## What is required
Copy out all of the data below with no alterations.

— start Given information —

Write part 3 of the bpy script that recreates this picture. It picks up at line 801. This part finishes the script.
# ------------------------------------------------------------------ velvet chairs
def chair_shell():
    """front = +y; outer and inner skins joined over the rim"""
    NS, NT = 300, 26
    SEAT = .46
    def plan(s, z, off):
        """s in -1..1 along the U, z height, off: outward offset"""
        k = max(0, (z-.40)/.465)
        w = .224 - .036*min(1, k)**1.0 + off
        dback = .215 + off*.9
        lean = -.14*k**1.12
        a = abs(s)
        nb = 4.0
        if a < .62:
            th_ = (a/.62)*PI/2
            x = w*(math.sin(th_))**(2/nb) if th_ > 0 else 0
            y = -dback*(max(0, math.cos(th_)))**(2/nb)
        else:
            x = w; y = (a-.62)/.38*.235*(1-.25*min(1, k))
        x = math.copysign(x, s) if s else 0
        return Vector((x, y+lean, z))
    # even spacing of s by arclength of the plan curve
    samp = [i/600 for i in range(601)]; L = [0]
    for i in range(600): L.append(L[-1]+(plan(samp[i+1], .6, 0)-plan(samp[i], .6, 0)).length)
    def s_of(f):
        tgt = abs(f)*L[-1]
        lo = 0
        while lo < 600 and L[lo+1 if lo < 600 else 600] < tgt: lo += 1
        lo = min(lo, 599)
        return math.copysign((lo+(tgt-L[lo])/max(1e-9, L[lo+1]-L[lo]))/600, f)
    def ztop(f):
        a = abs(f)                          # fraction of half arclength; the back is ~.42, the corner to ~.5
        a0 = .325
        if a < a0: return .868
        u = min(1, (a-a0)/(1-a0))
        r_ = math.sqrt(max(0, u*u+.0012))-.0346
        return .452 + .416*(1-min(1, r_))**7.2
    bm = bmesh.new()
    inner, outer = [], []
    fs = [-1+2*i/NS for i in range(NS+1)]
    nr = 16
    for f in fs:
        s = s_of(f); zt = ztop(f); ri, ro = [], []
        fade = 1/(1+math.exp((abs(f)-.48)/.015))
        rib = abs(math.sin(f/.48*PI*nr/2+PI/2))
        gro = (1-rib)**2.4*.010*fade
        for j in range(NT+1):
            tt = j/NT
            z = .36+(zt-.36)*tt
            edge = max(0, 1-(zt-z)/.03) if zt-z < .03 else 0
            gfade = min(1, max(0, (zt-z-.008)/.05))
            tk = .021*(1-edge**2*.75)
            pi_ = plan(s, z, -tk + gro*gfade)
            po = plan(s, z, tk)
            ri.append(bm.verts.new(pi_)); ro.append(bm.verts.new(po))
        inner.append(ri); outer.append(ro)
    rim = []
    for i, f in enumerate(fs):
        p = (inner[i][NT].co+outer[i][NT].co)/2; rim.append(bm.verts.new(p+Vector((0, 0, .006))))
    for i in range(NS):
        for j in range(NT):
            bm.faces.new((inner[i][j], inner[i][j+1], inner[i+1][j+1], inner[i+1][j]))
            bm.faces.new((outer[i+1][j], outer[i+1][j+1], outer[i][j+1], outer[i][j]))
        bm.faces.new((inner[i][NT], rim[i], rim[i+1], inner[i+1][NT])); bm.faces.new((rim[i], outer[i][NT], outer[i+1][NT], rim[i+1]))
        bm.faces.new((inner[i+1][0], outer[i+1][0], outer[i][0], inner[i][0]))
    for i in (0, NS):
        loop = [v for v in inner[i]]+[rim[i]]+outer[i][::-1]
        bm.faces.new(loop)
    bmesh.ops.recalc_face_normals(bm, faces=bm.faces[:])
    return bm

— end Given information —

## Expected answer
Write part 3 of the bpy script that recreates this picture. It picks up at line 801. This part finishes the script.
# ------------------------------------------------------------------ velvet chairs
def chair_shell():
    """front = +y; outer and inner skins joined over the rim"""
    NS, NT = 300, 26
    SEAT = .46
    def plan(s, z, off):
        """s in -1..1 along the U, z height, off: outward offset"""
        k = max(0, (z-.40)/.465)
        w = .224 - .036*min(1, k)**1.0 + off
        dback = .215 + off*.9
        lean = -.14*k**1.12
        a = abs(s)
        nb = 4.0
        if a < .62:
            th_ = (a/.62)*PI/2
            x = w*(math.sin(th_))**(2/nb) if th_ > 0 else 0
            y = -dback*(max(0, math.cos(th_)))**(2/nb)
        else:
            x = w; y = (a-.62)/.38*.235*(1-.25*min(1, k))
        x = math.copysign(x, s) if s else 0
        return Vector((x, y+lean, z))
    # even spacing of s by arclength of the plan curve
    samp = [i/600 for i in range(601)]; L = [0]
    for i in range(600): L.append(L[-1]+(plan(samp[i+1], .6, 0)-plan(samp[i], .6, 0)).length)
    def s_of(f):
        tgt = abs(f)*L[-1]
        lo = 0
        while lo < 600 and L[lo+1 if lo < 600 else 600] < tgt: lo += 1
        lo = min(lo, 599)
        return math.copysign((lo+(tgt-L[lo])/max(1e-9, L[lo+1]-L[lo]))/600, f)
    def ztop(f):
        a = abs(f)                          # fraction of half arclength; the back is ~.42, the corner to ~.5
        a0 = .325
        if a < a0: return .868
        u = min(1, (a-a0)/(1-a0))
        r_ = math.sqrt(max(0, u*u+.0012))-.0346
        return .452 + .416*(1-min(1, r_))**7.2
    bm = bmesh.new()
    inner, outer = [], []
    fs = [-1+2*i/NS for i in range(NS+1)]
    nr = 16
    for f in fs:
        s = s_of(f); zt = ztop(f); ri, ro = [], []
        fade = 1/(1+math.exp((abs(f)-.48)/.015))
        rib = abs(math.sin(f/.48*PI*nr/2+PI/2))
        gro = (1-rib)**2.4*.010*fade
        for j in range(NT+1):
            tt = j/NT
            z = .36+(zt-.36)*tt
            edge = max(0, 1-(zt-z)/.03) if zt-z < .03 else 0
            gfade = min(1, max(0, (zt-z-.008)/.05))
            tk = .021*(1-edge**2*.75)
            pi_ = plan(s, z, -tk + gro*gfade)
            po = plan(s, z, tk)
            ri.append(bm.verts.new(pi_)); ro.append(bm.verts.new(po))
        inner.append(ri); outer.append(ro)
    rim = []
    for i, f in enumerate(fs):
        p = (inner[i][NT].co+outer[i][NT].co)/2; rim.append(bm.verts.new(p+Vector((0, 0, .006))))
    for i in range(NS):
        for j in range(NT):
            bm.faces.new((inner[i][j], inner[i][j+1], inner[i+1][j+1], inner[i+1][j]))
            bm.faces.new((outer[i+1][j], outer[i+1][j+1], outer[i][j+1], outer[i][j]))
        bm.faces.new((inner[i][NT], rim[i], rim[i+1], inner[i+1][NT])); bm.faces.new((rim[i], outer[i][NT], outer[i+1][NT], rim[i+1]))
        bm.faces.new((inner[i+1][0], outer[i+1][0], outer[i][0], inner[i][0]))
    for i in (0, NS):
        loop = [v for v in inner[i]]+[rim[i]]+outer[i][::-1]
        bm.faces.new(loop)
    bmesh.ops.recalc_face_normals(bm, faces=bm.faces[:])
    return bm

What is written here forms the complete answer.